A découvrir reGeneration3, après les précédentes éditions de 2005 et 2010, le constat est limpide : la photo est bel et bien sortie de son cadre. Dans les écoles, l’heure est au métissage des moyens d’expression. L’image fixe s’anime, se fait installation, édition, performance ou jeu vidéo, se conjugue à toutes les techniques multimédia. Elle constate peu, construit beaucoup. Elle recycle ses procédés passés comme ses penseurs d’hier (Sontag, Barthes, Benjamin). Elle s’intéresse au document, à la mémoire, à la dématérialisation, à l’expérience. Elle dépasse sans même les regarder les vieilles normes de l’objectivité et de la vérité. Les genres du portrait, du paysage, de la nature morte, de la rue, du reportage ? Oubliés. Ou alors repensés selon les moyens et la créativité pixellisée d’aujourd’hui. Rares, aux murs, sont les tirages qui se suffisent à eux-mêmes, comme dans l’ancien temps.

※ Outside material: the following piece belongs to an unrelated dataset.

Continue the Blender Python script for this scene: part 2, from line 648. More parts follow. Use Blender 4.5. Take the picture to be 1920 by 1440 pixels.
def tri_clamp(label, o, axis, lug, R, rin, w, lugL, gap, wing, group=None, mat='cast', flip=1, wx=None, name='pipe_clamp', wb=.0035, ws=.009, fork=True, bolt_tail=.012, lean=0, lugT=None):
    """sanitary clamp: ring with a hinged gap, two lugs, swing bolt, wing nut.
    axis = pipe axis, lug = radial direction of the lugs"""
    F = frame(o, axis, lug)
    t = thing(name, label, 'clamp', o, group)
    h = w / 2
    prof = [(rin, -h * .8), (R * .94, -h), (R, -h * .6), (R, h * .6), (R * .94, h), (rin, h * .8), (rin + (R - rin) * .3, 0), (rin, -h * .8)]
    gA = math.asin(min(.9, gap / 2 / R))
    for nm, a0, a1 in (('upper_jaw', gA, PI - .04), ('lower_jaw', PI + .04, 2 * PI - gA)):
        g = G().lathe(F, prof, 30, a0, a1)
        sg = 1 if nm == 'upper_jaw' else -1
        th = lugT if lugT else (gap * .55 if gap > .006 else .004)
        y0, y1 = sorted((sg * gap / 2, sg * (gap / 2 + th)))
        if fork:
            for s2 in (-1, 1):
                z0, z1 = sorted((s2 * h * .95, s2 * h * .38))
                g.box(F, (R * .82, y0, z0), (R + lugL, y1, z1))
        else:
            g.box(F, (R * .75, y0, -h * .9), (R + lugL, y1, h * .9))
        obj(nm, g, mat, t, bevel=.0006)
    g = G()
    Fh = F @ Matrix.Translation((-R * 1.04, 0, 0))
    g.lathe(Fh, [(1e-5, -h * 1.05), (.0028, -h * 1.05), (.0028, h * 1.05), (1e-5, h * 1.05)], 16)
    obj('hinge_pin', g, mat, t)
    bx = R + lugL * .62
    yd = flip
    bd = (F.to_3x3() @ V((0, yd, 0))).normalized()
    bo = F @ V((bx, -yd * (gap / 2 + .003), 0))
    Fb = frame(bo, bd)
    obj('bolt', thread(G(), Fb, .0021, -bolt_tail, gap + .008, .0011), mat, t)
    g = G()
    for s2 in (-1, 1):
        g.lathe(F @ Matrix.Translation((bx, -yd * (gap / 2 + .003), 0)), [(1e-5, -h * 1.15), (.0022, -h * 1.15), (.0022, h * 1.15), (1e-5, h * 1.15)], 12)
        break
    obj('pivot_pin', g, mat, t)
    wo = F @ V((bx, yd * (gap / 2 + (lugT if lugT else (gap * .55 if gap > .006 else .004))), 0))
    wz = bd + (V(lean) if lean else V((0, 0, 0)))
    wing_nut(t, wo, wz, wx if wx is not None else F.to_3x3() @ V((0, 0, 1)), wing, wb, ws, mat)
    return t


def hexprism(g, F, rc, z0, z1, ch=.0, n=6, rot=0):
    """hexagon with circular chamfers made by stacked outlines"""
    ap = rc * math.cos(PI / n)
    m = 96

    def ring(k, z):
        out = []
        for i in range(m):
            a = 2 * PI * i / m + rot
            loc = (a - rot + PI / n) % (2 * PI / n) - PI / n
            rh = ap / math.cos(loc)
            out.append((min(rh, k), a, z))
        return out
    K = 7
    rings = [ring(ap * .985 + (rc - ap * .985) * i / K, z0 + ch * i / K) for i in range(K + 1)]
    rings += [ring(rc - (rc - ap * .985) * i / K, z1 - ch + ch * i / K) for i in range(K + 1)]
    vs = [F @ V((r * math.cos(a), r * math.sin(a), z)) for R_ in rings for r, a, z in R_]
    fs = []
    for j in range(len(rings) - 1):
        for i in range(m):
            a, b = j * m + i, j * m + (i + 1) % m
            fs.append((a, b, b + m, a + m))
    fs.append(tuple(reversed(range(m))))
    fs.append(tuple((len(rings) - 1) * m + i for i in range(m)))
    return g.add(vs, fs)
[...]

Divisée en trois principales sections (le sujet documentaire, les nouvelles expressions, la mémoire), l’exposition est mise en scène à grand soin. Il en fallait, de la rigueur, pour mettre en forme cette photographie tri-dimensionnelle, multisupports, avide consommatrice d’écrans, d’objets, de mobilier. Le visiteur-explorateur de ce nouveau monde contourne des housses mortuaires, marche sur des impressions colorées, pénètre dans des huttes.
En 2010, la photographie chinoise se mettait en évidence, avec orgueil. Cette année, l’aiguille magnétisée s’est déplacée vers les pays de l’Europe de l’est, la Pologne surtout, ainsi qu’en direction de la Scandinavie ou du Royaume-Uni. La Suisse, aux écoles de photo réputées -et promptes à répondre à l’invitation du musée de l’Elysée- est très présente. Un Thaïlandais excellent (Harit Srikhao) conseillé non par un centre de formation, mais par le festival photo de Phnom Penh dirigé par Christian Caujolle. Des Français, des Américains, des Sud-Américains, des Sud-Africains, des Sud-Coréens. Et beaucoup de binationaux, comme pour signifier que le temps des nations photographiques, à la manière caractéristique, était révolu.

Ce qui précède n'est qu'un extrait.